Domani mattina andrò a scuola, mi siederò davanti a uno studente di 18 o 19 anni che conosco già da quattro anni, indosserò la mascherina chirurgica che mi sarà stata fornita e, come da istruzioni ministeriali, chiederò allo studente di commentare una poesia. E lo studente comincerà a commentare, dirà cose intelligenti (ho studenti molto bravi, quest’anno) o forse meno intelligenti (ho studenti ansiosi, come ogni anno, ma ogni anno un po’ di più) ma comunque parlerà di poesia, di versi, magari di enjambements, probabilmente di rime e di figure di suono (l’allitterazione…), forse anche di paronomasie e annominazioni, di metafore e disseminazioni foniche, non so. E non saprà in quel momento (e non lo saprò nemmeno io, in quel momento) la cosa più importante di quel gesto: che sarà l’ultimo.
Che per tutto il resto della sua vita non commenterà più nemmeno una poesia, forse nemmeno più la leggerà, chissà quanto vagamente si ricorderà di certi versi che gli sono piaciuti o che lo hanno annoiato… Ci sono gli studenti che studieranno lettere, è vero: ma quelli sono pochi, quelli per ora non contano: per tutti gli altri sarà davvero l’ultima volta. E questo fatto è così rilevante, secondo me, che non sappiamo che significato dargli, restiamo interdetti, pensiamo che però forse, poi cambiamo discorso, la mascherina è soffocante, l’estate sarà torrida.
Ma la poesia resta. Restano i versi, nella mia testa, nelle aule scolastiche sanificate, resta qualcosa che non si riesce a dire. E l’ho già così tante altre volte ripetuto in questi anni che mi stanco da solo a sentirmelo ridire: resta un’essenza non sostituibile che la poesia indubbiamente è, che non smette di essere anche se nessuno dei miei bravi studenti di quest’anno ne parlerà mai più (di lei, della poesia).

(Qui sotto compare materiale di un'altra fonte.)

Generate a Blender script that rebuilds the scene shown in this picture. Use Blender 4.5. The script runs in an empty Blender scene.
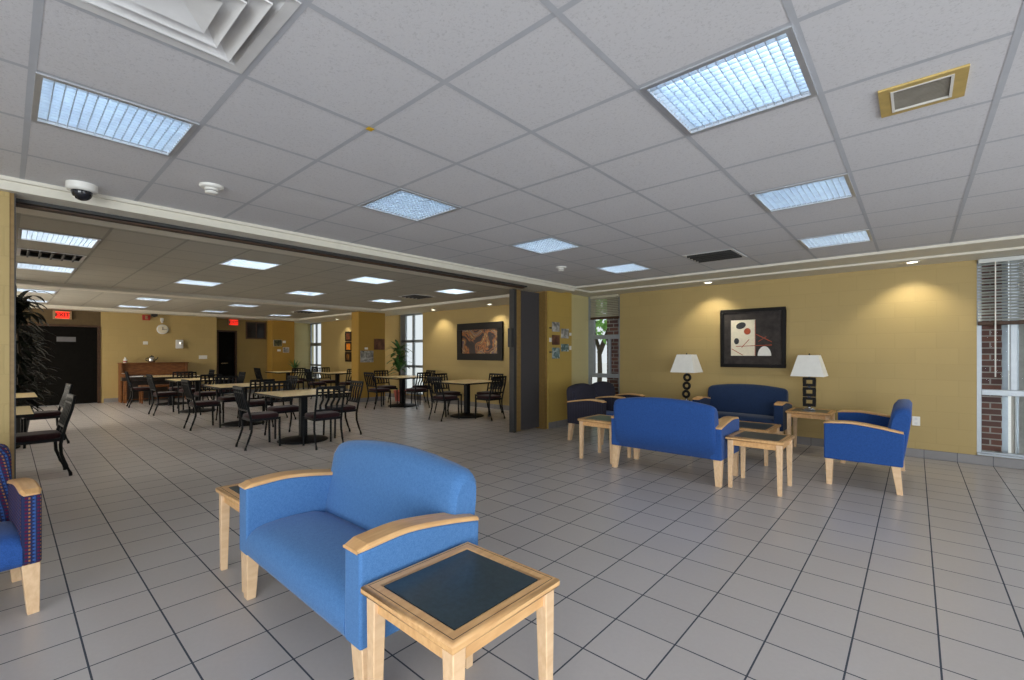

E oggi possiamo forse avvicinarci per un istante a quest’essenza indefinibile, grazie a uno strano gioco che hanno costruito Laura Pugno e Giulio Mozzi, che è un gioco che parla di poesia e di poeti, e che potete trovare anticipato qui. E, se davvero andate a leggere, come dovreste, ci trovate alcuni spunti molto suggestivi che, come a me, vi faranno venire voglia di comprare il loro libro, che esce dopodomani, ma soprattutto ci trovate un’idea che forse è una possibile risposta alla domanda che avrò in testa io domani mentre farò commentare versi a studenti con cui ho passato gli ultimi quattro anni della mia vita e di cui già sento un po’ di nostalgia. E la risposta possibile è questa:
Il filosofo Nassim Nicholas Taleb, nel saggio Il cigno nero, ci parla dell’«ignoto ignoto», ossia ciò che non è semplicemente “ignoto”, ma di cui non sappiamo nemmeno che è. Per esempio: il bambino vive in un mondo in gran parte magico, e di fronte a qualcosa di inatteso o sorprendente si domanda quale magia ci sia sotto. Quando capirà che non c’è nessuna magia, farà un «cambiamento di paradigma», e scoprirà che l’ignoto al quale rivolgeva prima la sua immaginazione non esiste; l’ignoto sta altrove. Se spesso consideriamo lo scrivere poesia un tentativo di penetrare nell’ignoto, ricordiamoci che questo ignoto ha dei confini, forse angusti, al di là dei quali si estende il territorio dell’ignoto ignoto.
C’è dunque forse questo, alla fine di ogni verso di ogni poesia, prima dell’enjambement e del verso successivo che riparte da capo, c’è questo: c’è una finestra, un balcone, un oblò, uno spazio, una ferita, un varco, un buco da cui possiamo sporgerci e vedere l’ignoto ignoto, ciò che non sappiamo di non sapere, ciò che non possiamo immaginare di non sapere, ciò che è meglio che nemmeno ci ricordiamo di non sapere. Rimaniamo lì per qualche istante, appesi alla ringhiera di quelle sillabe, il verso finisce, c’è il nulla, il bianco della pagina, il salto, il vuoto…
Poi l’esame finisce, comincia la vita, sarete presto lontano da qui, sarete bravissimi, la poesia non muta nulla, ma non smette di esistere.